The District Judge, J. T. Adams of Orange, happened to be in Hemphill holding court there when he was summoned to travel to San Augustine and handle the legal matters of this case.  A grand jury was immediately convened and a true bill of murder was returned against Price.   A formal trial was held immediately after the grand jury indictment.   The hasty trial resulted in a unanimously guilty verdict, and Judge Adams entered the verdict of ‘guilty as charged’ and that “he be hanged by the neck until dead”.

Thus, John Dodd Price was hanged at 11:00 am from a hastily erected scaffold in the park on the courthouse square in the presence of a large, but not unruly crowd.  The judge read a statement which said, “Justice has been done without violence, and relatives and friends of Mr.
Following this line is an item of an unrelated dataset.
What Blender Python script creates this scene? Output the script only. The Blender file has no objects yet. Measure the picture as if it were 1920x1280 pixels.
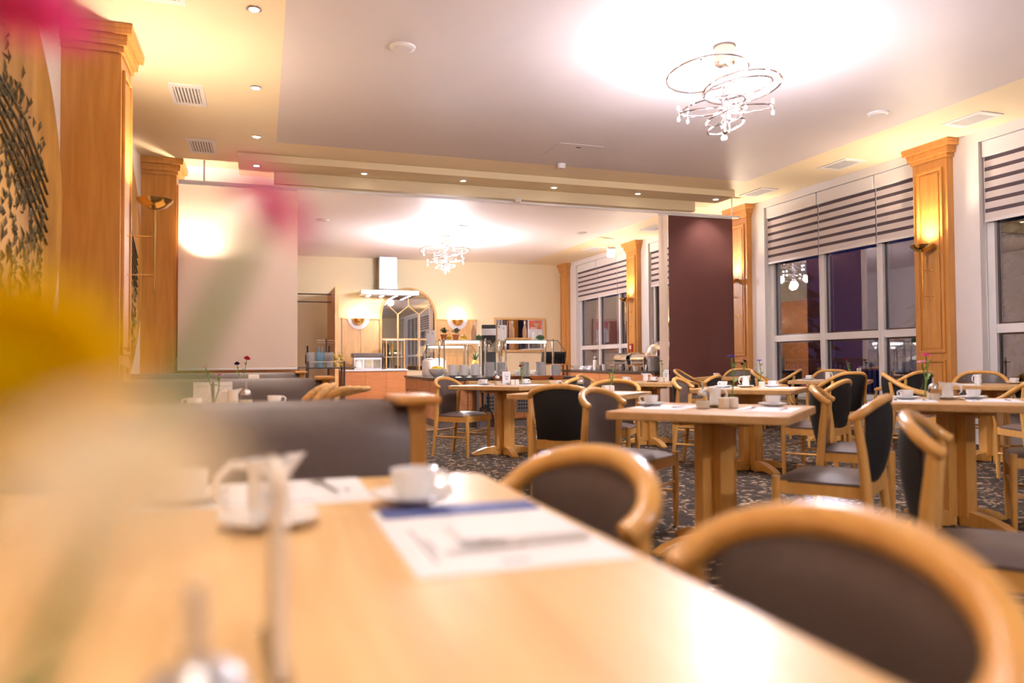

Kennedy are satisfied with the outcome of things”.

Mr. Kennedy was buried in the Dickerson cemetery Saturday under the ceremony of the Woodmen of the World, of which he was a member.  He had a $1,000 life insurance policy, the proceeds of which were left to his nephew, Johnnie Thomson.

In an April issue of the Houston Post, we find the following commentary on the incident:  The speedy trial and execution of a colored man in San Augustine who had killed a white farmer ought to set a precedent that will do much to abate the lynching evil in the South. All the conditions that usually lead up to a lynching were present in this case. The officers apprehended the criminal and brought him to jail.  However, there was no attempt by the citizens to wreak havoc upon the culprit. Instead, the machinery of the law was immediately set in motion.  The trial, the condemnation and execution were affected within a space of twenty-four hours.  The state has been spared a humiliation, and has set forward a step in its leadership of the states that are getting away from the lynching evil.  It would have been better if the culprit in San Augustine had been executed without the publicity that was given the hanging.  A public hanging was not necessary, and of doubtful wisdom, but the state is grateful that the law was allowed to take its course quietly and without hindrance.”


Fortunately, this was the last such execution in San Augustine County.  The law has been allowed to run its course since then and civility has prevailed, for the most part, in our small town.